Not too long ago, I had an altercation in my comment box with a reader who was horrified that I, as a Christian, would read The Hunger Games. She saw it as promoting gratuitous violence. I see no such thing. The violence in The Hunger Games is horrific and destructive. It destroys everyone involved. No one comes out unscathed, or even remotely normal, let alone happy.

I understand shielding our children from depictions of gratuitous violence, but I think we as a culture have begun to lose sight of when depictions of violence are gratuitous and when they serve a purpose. My husband thinks the movie Platoon is an important movie, one that our children should see at some point in their teenage years. I couldn’t even finish the movie because I was so sickened by the violence, and for years I fought him about showing it to our kids. But now I’m starting to understand why it’s important. It’s important for the same reason that telling our children about the Holocaust is important, really telling them, not glossing over it but making sure they understand the depth and breadth of the horror. Future generations must understand what humans are capable of. We must not allow the generations of the future to insist that such things could not happen, that humans would not have done such a thing, because that’s exactly when it will happen again. The US and Britain has at least some reports of the concentration camps well before they entered the war, but they didn’t act because they didn’t believe it could be true.
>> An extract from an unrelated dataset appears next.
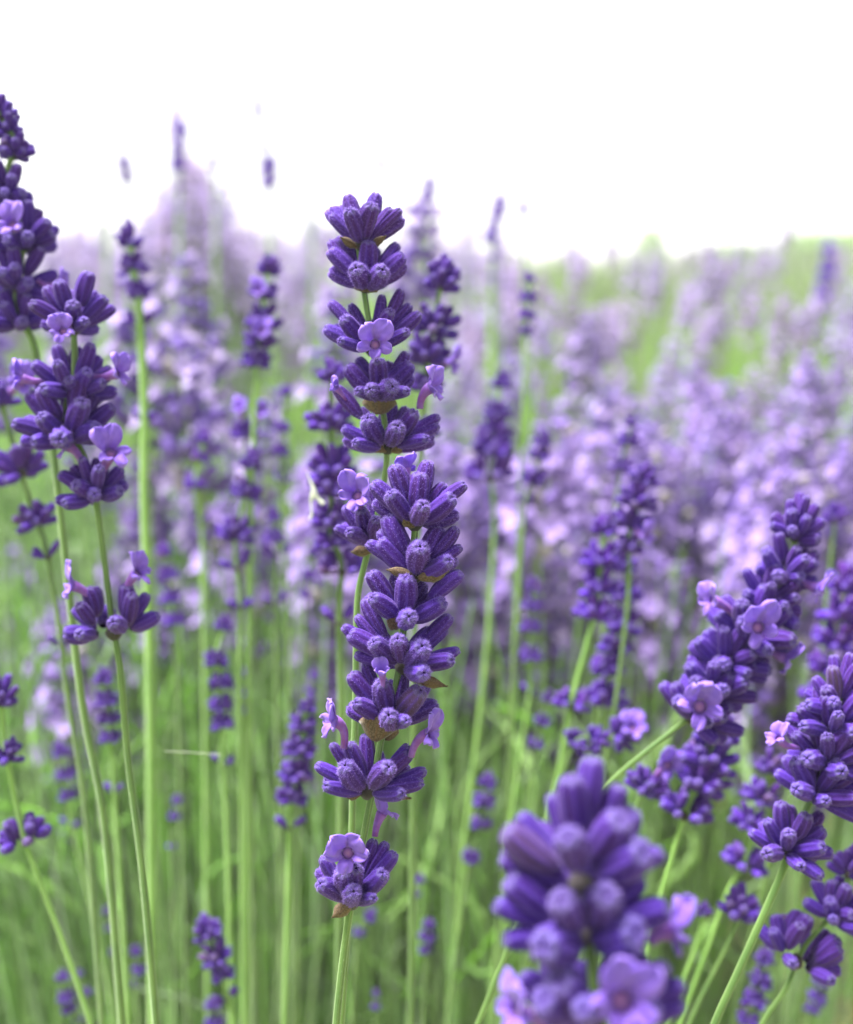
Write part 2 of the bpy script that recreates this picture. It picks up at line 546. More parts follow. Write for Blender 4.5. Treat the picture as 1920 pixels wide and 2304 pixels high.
def explicit_whorl(root, d, node_px, buds, conv, meshes, R_mm=7.2, back=5, flowers=(), bracts=(), axis=(0, 0, 1), wscale=1.0, Lmax=6.3, seed=0):
    """buds: (tip x, tip y, width[, 'f'|'b'|'s']) in the coordinates conv turns into photograph pixels"""
    nx, ny = conv(*node_px)
    node = unproj(nx, ny, d)
    wh = link('whorl', recept_mesh(axis, 0.0013), root, node - root.location)
    k = conv.k                                     # photo pixels per unit
    mmpx = d / FPX
    for b in buds:
        tx, ty = conv(b[0], b[1])
        fl = b[3] if len(b) > 3 else 'f'
        l = math.hypot(tx - nx, ty - ny) * mmpx
        Rr = R_mm * 1e-3
        dz = math.sqrt(max(Rr * Rr - l * l, (.12 * Rr) ** 2))
        if fl == 'b': dz = -dz * .9
        if fl == 's': dz = 0.0004
        tip = unproj(tx, ty, d - dz)
        v = tip - node
        L = min(v.length * .86, Lmax * 1e-3)
        base = tip - v.normalized() * L
        ang = math.atan2(ny - ty, abs(tx - nx))       # higher = more upright
        low = np.clip(.95 - ang / 1.3 + (.25 if l < .35 * Rr else 0), 0, 1)
        place_bud(wh, node, base, tip, b[2] * k * mmpx * wscale, low, meshes)
    r = np.random.default_rng(seed + int(nx))
    for i in range(back):
        a = math.pi * (i + .5) / back
        el = r.uniform(.2, .9)
        v = Vector((math.cos(a) * math.cos(el), 0, 0)) + FWD * (math.sin(a) * math.cos(el)) + UP * math.sin(el)
        Lb = r.uniform(5.2, 6.2) * 1e-3 * R_mm / 7.2
        base = node + v * .001
        place_bud(wh, node, base, base + v * Lb, 2.5e-3 * R_mm / 7.2, .4, meshes)
    for f in flowers:
        (bx, by), (mx, my), face, up, size = f[:5]
        dzb, dzm = f[5], f[6]
        op = f[7] if len(f) > 7 else 1.0
        B = unproj(*conv(bx, by), d - dzb * 1e-3); Mo = unproj(*conv(mx, my), d - dzm * 1e-3)
        toW = lambda v: RIGHT * v[0] + UP * v[1] - FWD * v[2]
        add_corolla(wh, node, B, Mo, toW(face), toW(up), size * 1e-3, int(bx + by), op)
    for b in bracts:
        (bx, by), (tx, ty), wd = b[:3]
        fz = b[3] if len(b) > 3 else 2.0
        tz = b[4] if len(b) > 4 else fz
        B = unproj(*conv(bx, by), d - fz * 1e-3); T = unproj(*conv(tx, ty), d - tz * 1e-3)
        add_bract(wh, node, B, T, wd * k * mmpx, -FWD, b[5] if len(b) > 5 else .1, int(bx))
    return wh

class conv_zoom:
    def __init__(s, ox, oy, z): s.ox, s.oy, s.k = ox, oy, 1 / z
    def __call__(s, x, y): return s.ox + x * s.k, s.oy + y * s.k
SRC = conv_zoom(0, 0, 1)

# ================================================================== SETTING
def field_noise(x, y, s=1.0, seed=0):
    r = np.random.default_rng(seed)
    v = np.zeros_like(x)
    for k in range(5):
        a = r.uniform(0, 6.28); f = s * r.uniform(.6, 2.2); p = r.uniform(0, 6.28)
        v = v + np.sin((x * math.cos(a) + y * math.sin(a)) * f + p)
    return v / 5

# ground sheet
m, nt = new_mat('grassy_soil')
n1 = noise(nt, 3.0, 6); n2 = noise(nt, 60, 4)
c = mixc(nt, ramp(nt, n1, [(0.42, (0, 0, 0)), (0.58, (1, 1, 1))]), (0.11, 0.21, 0.03), (0.16, 0.27, 0.045))
c = mixc(nt, ramp(nt, n2, [(0.4, (0, 0, 0)), (0.62, (.8, .8, .8))]), c, (0.21, 0.17, 0.085))
tc = nt.nodes.new('ShaderNodeTexCoord'); sx = nt.nodes.new('ShaderNodeSeparateXYZ')
nt.links.new(tc.outputs['Object'], sx.inputs[0])
wob = nt.nodes.new('ShaderNodeMath'); wob.operation = 'MULTIPLY_ADD'          # a worn straw-strewn path beside the bush
nt.links.new(n1, wob.inputs[0]); wob.inputs[1].default_value = .25; nt.links.new(sx.outputs['X'], wob.inputs[2])
path = ramp(nt, wob.outputs[0], [(0.28, (0, 0, 0)), (0.36, (1, 1, 1)), (0.62, (1, 1, 1)), (0.75, (0, 0, 0))])
c = mixc(nt, path, c, mixc(nt, n2, (0.36, 0.28, 0.15), (0.22, 0.20, 0.08)))
finish(nt, principled(nt, c, 0.9, 0, spec=.1, bump=n2, bump_d=.01))
g = 125
gx = np.concatenate([-np.geomspace(g, .5, 14), np.linspace(-.4, .4, 9), np.geomspace(.5, g, 14)])
X, Y = np.meshgrid(gx, gx)
Z = 0.012 * field_noise(X, Y, 2, 3) * (np.hypot(X, Y) < 60)
n = len(gx)
i = np.arange(n - 1)[:, None]; j = np.arange(n - 1)[None]
gm = mesh_np('ground', np.stack([X.ravel(), Y.ravel(), Z.ravel()], 1), np.stack([i * n + j, i * n + j + 1, (i + 1) * n + j + 1, (i + 1) * n + j], -1).reshape(-1, 4), m)
tag(link('ground', gm), kind='structure')

# ------------------------------------------------------------------ far trees
m, nt = new_mat('bark')
finish(nt, principled(nt, mixc(nt, noise(nt, 6), (0.09, 0.07, 0.05), (0.16, 0.13, 0.10)), .9))
M_BARK = m
def tree(px, top_py, width_px, d, label, seed):
    r = np.random.default_rng(seed)
    base = unproj(px, 600, d); x, y = base.x, base.y
    ztop = H + (600 - top_py) * d / FPX
    W = width_px * d / FPX
    root = bpy.data.objects.new('broadleaf_tree', None); COL.objects.link(root)
    root.location = (x, y, 0)
    tag(root, label, 'tree')
    V, F, _ = sweep(np.array([[0, 0, 0], [.04 * W, 0, ztop * .3], [0, .03 * W, ztop * .75]]), [W * .07, W * .05, W * .02], 9, 0)
    VV, FF = [V], [F]; nb = len(V)
    for k in range(6):
        a = r.uniform(0, 6.28); z0 = ztop * r.uniform(.25, .55)
        v, f, _ = sweep(np.array([[0, 0, z0], [math.cos(a) * W * .2, math.sin(a) * W * .2, z0 + ztop * .14], [math.cos(a) * W * .36, math.sin(a) * W * .36, z0 + ztop * .26]]), [W * .03, W * .02, W * .008], 6, 0)
        VV.append(v); FF.append(f + nb); nb += len(v)
    link('trunk', mesh_np('trunk', np.concatenate(VV), np.concatenate(FF), M_BARK), root)
    nl = 5200
    cl = r.normal(0, 1, (34, 3)); cl *= (r.uniform(.2, 1, 34) ** .5 / np.linalg.norm(cl, axis=1))[:, None]
    cen = np.array([0, 0, ztop * .66]); ext = np.array([W * .36, W * .36, ztop * .27])
    cc = cen + cl * ext
    k = r.integers(0, 34, nl)
    q = r.normal(0, 1, (nl, 3)); q /= np.linalg.norm(q, axis=1)[:, None]
    P = cc[k] + q * (r.uniform(.3, 1, nl) ** .5)[:, None] * W * .21
    P[:, 2] = np.where(P[:, 2] > ztop, ztop - r.uniform(0, .25, nl) * ztop, P[:, 2])
    s = W * .028
    A = r.normal(0, 1, (nl, 3)); A /= np.linalg.norm(A, axis=1)[:, None]
    B = np.cross(A, r.normal(0, 1, (nl, 3))); B /= np.linalg.norm(B, axis=1)[:, None]
    LV = np.stack([P - A * s, P + B * s * .6, P + A * s, P - B * s * .6], 1).reshape(-1, 3)
    LF = np.arange(nl * 4).reshape(-1, 4)
    col = np.array([.16, .28, .06])[None] * r.uniform(.7, 1.35, 34)[k][:, None] * r.uniform(.8, 1.2, nl)[:, None]
    C4 = np.concatenate([np.repeat(col, 4, 0), np.ones((nl * 4, 1))], 1)
    link('crown', mesh_np('crown', LV, LF, M_LEAF, {'Col': ('FLOAT_COLOR', C4)}, smooth=False), root)
tree(1465, 494, 135, 5.6, 'small round green tree standing alone on the skyline right of centre', 1)
tree(1640, 552, 260, 7.2, 'low broad green tree on the skyline to the right of the small round tree', 2)
tree(1890, 528, 380, 7.6, 'wide pale green tree on the skyline at the right edge', 3)
tree(1250, 560, 130, 7.8, 'low distant tree just above the lavender, left of the small round tree', 4)
tree(190, 535, 190, 7.4, 'distant green tree on the skyline behind the left stalks', 5)

# ------------------------------------------------------------------ bright hazy air
hm, nt = new_mat('hazy_air')
pv = nt.nodes.new('ShaderNodeVolumePrincipled')
pv.inputs['Color'].default_value = (.97, .97, .97, 1)
pv.inputs['Density'].default_value = 0.021
pv.inputs['Anisotropy'].default_value = 0.0
o_ = nt.nodes.new('ShaderNodeOutputMaterial')
nt.links.new(pv.outputs[0], o_.inputs['Volume'])
hx, hy0, hy1, hz0, hz1 = 132, -132, 132, -1.0, 1.5
hv = [(x, y, z) for z in (hz0, hz1) for x, y in ((-hx, hy0), (hx, hy0), (hx, hy1), (-hx, hy1))]
hazem = bpy.data.meshes.new('haze')
hazem.from_pydata(hv, [], [(3, 2, 1, 0), (4, 5, 6, 7), (0, 1, 5, 4), (1, 2, 6, 5), (2, 3, 7, 6), (3, 0, 4, 7)])
hazem.materials.append(hm)
tag(link('haze', hazem), 'pale bright haze over the field', kind='stuff')

# ------------------------------------------------------------------ generic field spikes
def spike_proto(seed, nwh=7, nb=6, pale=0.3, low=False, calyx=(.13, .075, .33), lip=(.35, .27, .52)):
    """flower spike, z up, 1 unit long, about .2 wide; returns V, F(tri), colour"""
    r = np.random.default_rng(seed)
    V, F, C = [], [], []
    nbv = 0
    z = 1.0
    zs = np.concatenate([np.linspace(.95, .36, nwh - 1), [r.uniform(.02, .16)]])
    for w, zc in enumerate(zs):
        wr = .135 * np.interp(zc, [0, .3, .6, 1], [.8, 1.1, 1.0, .6]) * r.uniform(.85, 1.15)
        m_ = nb if w < nwh - 1 else max(3, nb - 2)
        for k in range(m_):
            a = 2 * math.pi * (k + r.uniform(-.25, .25)) / m_ + w
            el = r.uniform(.15, .95)
            d = np.array([math.cos(a) * math.cos(el), math.sin(a) * math.cos(el), math.sin(el)])
            b = np.array([0, 0, zc - .035]) + d * wr * .25
            t = b + d * wr * r.uniform(.75, 1.05)
            x = np.cross(d, [0, 0, 1.0]); x /= np.linalg.norm(x); y = np.cross(d, x)
            rr = wr * .24
            mid = b * .45 + t * .55
            ns = 4 if low else 5
            th = np.arange(ns) * 2 * np.pi / ns
            ring = mid + rr * (np.cos(th)[:, None] * x + np.sin(th)[:, None] * y)
            ring2 = (b * .12 + t * .88) + rr * .75 * (np.cos(th)[:, None] * x + np.sin(th)[:, None] * y)
            V += [b[None], ring, ring2, t[None]]
            jj = np.arange(ns); j2 = (jj + 1) % ns
            F.append(nbv + np.stack([np.zeros(ns, int), 1 + j2, 1 + jj], 1))
            F.append(nbv + np.stack([1 + jj, 1 + j2, 1 + ns + j2], 1))
            F.append(nbv + np.stack([1 + jj, 1 + ns + j2, 1 + ns + jj], 1))
            F.append(nbv + np.stack([1 + ns + jj, 1 + ns + j2, np.full(ns, 1 + 2 * ns)], 1))
            c = np.array(calyx) * r.uniform(.7, 1.4) if r.random() > pale * .35 else np.array([.30, .27, .28])
            C.append(np.tile(c, (2 + 2 * ns, 1)))
            nbv += 2 + 2 * ns
            if r.random() < pale:               # an open corolla: five small lobes
                o = t + d * wr * .25
                cc = np.array(lip) * r.uniform(.85, 1.2)
                for q in range(5):
                    a2 = q * 2 * np.pi / 5
                    e = np.cos(a2) * x + np.sin(a2) * y
                    e2 = -np.sin(a2) * x + np.cos(a2) * y
                    s = wr * (.42 if q < 2 else .32)
                    V.append(np.stack([t, o + e * s * .8 - e2 * s * .5, o + e * s * 1.5, o + e * s * .8 + e2 * s * .5]))
                    F.append(nbv + np.array([[0, 1, 2], [0, 2, 3]])); C.append(np.tile(cc, (4, 1))); nbv += 4
    # rachis
    v, f, _ = sweep(np.array([[0, 0, 0], [.004, 0, .5], [0, 0, .97]]), [.014, .012, .008], 5, 0)
    V.append(v); F.append(nbv + np.concatenate([f[:, [0, 1, 2]], f[:, [0, 2, 3]]])); C.append(np.tile([.16, .20, .08], (len(v), 1)))
    return np.concatenate(V), np.concatenate(F), np.concatenate(C)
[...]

How many lives could have been saved if our governments hadn’t been lulled into a false sense of security about the capabilities of human beings to commit evil against each other?  (He objects to my mention of Platoon because the argument for that movie is more complicated than I’m allowing at the moment)

The tricky part, I guess, is figuring out when our children are mature enough to hear it and understand. I don’t think it’s too difficult to untangle which depictions of violence are gratuitous and which are not, but it is going to be difficult to decide when each child is ready to hear and see and to bear them. I believe it needs to happen before the kids go to college, probably well before, when they’re still ready and willing to listen. But I truly think that one of the worst disservices we can do to our children is to shield them from the reality of violence. If they don’t know what humans are capable of, they will never learn how to guard against it, both in others and in themselves.